§ **What you are asked to do**
Starting at the top of the entries, restate word for word each line up to and including the one with "return (x,y,z)".

§ **Task material**
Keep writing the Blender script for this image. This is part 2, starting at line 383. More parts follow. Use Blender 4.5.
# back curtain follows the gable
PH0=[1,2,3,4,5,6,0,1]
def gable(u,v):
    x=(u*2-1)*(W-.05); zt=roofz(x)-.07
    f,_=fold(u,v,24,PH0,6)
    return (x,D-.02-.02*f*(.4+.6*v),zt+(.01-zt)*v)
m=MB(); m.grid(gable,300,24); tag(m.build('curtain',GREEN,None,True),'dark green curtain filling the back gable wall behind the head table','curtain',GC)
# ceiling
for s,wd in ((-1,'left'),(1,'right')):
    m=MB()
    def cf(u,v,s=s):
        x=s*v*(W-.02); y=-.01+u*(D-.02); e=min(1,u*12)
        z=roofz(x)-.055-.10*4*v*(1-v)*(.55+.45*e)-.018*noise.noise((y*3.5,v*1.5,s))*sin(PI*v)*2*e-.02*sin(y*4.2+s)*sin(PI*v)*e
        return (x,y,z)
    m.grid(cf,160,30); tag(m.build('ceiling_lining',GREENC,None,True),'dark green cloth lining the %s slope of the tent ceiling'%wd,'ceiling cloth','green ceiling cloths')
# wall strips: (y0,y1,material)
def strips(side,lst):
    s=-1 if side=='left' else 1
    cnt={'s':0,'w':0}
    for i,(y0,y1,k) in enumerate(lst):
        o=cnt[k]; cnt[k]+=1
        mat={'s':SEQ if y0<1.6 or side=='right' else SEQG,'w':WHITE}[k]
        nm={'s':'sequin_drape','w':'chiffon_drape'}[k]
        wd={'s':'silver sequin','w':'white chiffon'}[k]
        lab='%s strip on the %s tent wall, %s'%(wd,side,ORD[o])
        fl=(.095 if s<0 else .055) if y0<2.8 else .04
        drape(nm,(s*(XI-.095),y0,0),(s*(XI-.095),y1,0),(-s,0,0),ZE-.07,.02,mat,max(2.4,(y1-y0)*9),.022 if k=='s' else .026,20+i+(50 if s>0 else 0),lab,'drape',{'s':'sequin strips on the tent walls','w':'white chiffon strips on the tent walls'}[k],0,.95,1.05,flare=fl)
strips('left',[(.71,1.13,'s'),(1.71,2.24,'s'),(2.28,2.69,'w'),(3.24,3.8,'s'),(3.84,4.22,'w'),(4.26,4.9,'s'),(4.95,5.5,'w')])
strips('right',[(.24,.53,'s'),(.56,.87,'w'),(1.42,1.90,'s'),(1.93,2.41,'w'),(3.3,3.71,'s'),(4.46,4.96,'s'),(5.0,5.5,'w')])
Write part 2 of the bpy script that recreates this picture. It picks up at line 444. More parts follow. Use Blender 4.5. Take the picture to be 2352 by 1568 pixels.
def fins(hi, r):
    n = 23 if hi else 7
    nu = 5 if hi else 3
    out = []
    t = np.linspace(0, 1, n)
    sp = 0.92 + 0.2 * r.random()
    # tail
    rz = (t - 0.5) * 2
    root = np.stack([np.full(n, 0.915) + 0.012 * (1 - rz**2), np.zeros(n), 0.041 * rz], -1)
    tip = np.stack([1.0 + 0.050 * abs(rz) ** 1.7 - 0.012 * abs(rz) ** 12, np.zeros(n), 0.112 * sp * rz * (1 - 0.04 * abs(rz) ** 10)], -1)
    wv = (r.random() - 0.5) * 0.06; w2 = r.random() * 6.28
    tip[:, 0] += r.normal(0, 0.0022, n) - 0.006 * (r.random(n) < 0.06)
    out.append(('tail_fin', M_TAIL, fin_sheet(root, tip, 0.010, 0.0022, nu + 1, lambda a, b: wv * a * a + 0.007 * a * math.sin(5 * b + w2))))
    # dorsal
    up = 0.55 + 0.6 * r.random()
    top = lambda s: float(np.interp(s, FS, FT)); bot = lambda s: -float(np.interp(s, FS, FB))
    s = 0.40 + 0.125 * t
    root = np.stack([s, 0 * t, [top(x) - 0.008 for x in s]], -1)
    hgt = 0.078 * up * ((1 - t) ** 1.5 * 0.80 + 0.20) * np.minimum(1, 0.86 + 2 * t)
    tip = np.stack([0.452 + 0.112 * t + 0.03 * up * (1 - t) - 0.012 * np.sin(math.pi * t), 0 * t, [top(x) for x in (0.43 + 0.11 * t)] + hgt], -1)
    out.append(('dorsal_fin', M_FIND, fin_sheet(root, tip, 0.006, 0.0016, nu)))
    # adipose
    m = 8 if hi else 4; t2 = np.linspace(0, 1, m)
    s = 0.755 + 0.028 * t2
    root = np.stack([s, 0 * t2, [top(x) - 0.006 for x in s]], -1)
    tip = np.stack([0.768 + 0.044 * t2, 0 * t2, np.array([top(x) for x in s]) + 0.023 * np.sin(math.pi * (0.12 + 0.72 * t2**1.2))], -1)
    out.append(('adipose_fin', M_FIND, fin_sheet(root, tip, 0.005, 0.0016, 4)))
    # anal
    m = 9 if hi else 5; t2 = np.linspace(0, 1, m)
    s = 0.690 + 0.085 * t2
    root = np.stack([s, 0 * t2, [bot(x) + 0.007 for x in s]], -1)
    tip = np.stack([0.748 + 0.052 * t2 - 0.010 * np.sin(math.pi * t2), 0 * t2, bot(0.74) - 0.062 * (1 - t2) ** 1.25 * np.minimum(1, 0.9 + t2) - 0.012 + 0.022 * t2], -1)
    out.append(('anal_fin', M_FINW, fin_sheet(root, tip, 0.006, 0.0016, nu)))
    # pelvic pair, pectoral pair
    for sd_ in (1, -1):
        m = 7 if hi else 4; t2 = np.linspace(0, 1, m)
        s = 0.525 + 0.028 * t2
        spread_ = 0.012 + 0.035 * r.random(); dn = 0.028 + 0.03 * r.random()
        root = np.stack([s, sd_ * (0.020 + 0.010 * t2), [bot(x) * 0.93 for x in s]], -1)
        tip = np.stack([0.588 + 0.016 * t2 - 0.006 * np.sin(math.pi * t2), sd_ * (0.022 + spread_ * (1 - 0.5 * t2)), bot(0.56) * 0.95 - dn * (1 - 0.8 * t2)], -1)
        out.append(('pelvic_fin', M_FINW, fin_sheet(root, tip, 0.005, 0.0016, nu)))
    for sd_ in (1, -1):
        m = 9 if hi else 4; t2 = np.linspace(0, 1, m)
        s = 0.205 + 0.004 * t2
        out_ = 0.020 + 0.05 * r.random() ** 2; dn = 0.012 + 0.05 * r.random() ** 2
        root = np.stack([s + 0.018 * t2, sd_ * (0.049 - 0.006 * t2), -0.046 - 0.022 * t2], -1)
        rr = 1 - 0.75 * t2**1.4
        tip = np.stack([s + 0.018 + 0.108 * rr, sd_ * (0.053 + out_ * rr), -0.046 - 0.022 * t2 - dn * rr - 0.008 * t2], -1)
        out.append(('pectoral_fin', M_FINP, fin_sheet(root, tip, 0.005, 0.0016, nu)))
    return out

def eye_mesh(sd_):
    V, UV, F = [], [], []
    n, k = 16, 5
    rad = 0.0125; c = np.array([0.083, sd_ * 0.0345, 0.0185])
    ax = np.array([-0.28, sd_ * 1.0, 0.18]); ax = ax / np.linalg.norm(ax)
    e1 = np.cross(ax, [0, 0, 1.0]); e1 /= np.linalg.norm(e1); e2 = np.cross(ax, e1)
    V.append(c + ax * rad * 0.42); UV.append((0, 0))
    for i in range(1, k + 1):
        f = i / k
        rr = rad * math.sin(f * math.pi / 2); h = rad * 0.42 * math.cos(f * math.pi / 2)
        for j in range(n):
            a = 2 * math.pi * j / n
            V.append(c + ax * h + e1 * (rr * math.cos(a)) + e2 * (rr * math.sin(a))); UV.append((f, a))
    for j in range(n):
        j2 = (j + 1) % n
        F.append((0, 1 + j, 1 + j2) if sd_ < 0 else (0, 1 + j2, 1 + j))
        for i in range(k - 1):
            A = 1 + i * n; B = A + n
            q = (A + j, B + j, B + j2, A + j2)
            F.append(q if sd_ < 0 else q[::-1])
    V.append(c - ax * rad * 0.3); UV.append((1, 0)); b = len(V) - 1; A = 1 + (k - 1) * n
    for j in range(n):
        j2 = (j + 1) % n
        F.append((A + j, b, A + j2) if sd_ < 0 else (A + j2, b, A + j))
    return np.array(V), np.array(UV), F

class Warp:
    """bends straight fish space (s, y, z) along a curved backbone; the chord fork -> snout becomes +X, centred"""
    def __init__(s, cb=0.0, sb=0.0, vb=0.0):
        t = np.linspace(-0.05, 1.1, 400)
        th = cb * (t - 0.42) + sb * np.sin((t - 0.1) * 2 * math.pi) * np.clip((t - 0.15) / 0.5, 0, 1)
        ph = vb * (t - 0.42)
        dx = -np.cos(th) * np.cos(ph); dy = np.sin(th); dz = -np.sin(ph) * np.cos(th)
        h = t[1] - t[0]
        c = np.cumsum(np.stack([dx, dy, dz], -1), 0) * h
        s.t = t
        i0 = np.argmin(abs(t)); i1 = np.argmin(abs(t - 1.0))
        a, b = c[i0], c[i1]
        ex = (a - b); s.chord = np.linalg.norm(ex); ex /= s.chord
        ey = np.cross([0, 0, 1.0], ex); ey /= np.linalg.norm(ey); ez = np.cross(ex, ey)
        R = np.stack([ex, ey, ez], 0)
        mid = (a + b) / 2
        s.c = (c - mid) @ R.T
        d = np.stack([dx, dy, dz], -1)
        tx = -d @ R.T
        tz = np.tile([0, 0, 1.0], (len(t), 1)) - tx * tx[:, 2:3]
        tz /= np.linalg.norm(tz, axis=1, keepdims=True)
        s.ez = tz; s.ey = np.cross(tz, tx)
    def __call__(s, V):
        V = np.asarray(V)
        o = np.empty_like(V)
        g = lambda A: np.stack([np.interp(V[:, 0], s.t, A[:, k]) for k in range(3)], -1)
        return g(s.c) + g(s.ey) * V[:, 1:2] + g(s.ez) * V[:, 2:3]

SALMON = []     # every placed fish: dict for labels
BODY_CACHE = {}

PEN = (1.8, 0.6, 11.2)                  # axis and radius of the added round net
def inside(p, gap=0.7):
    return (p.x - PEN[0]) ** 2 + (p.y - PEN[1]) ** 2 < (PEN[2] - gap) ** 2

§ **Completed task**
Keep writing the Blender script for this image. This is part 2, starting at line 383. More parts follow. Use Blender 4.5.
# back curtain follows the gable
PH0=[1,2,3,4,5,6,0,1]
def gable(u,v):
    x=(u*2-1)*(W-.05); zt=roofz(x)-.07
    f,_=fold(u,v,24,PH0,6)
    return (x,D-.02-.02*f*(.4+.6*v),zt+(.01-zt)*v)
m=MB(); m.grid(gable,300,24); tag(m.build('curtain',GREEN,None,True),'dark green curtain filling the back gable wall behind the head table','curtain',GC)
# ceiling
for s,wd in ((-1,'left'),(1,'right')):
    m=MB()
    def cf(u,v,s=s):
        x=s*v*(W-.02); y=-.01+u*(D-.02); e=min(1,u*12)
        z=roofz(x)-.055-.10*4*v*(1-v)*(.55+.45*e)-.018*noise.noise((y*3.5,v*1.5,s))*sin(PI*v)*2*e-.02*sin(y*4.2+s)*sin(PI*v)*e
        return (x,y,z)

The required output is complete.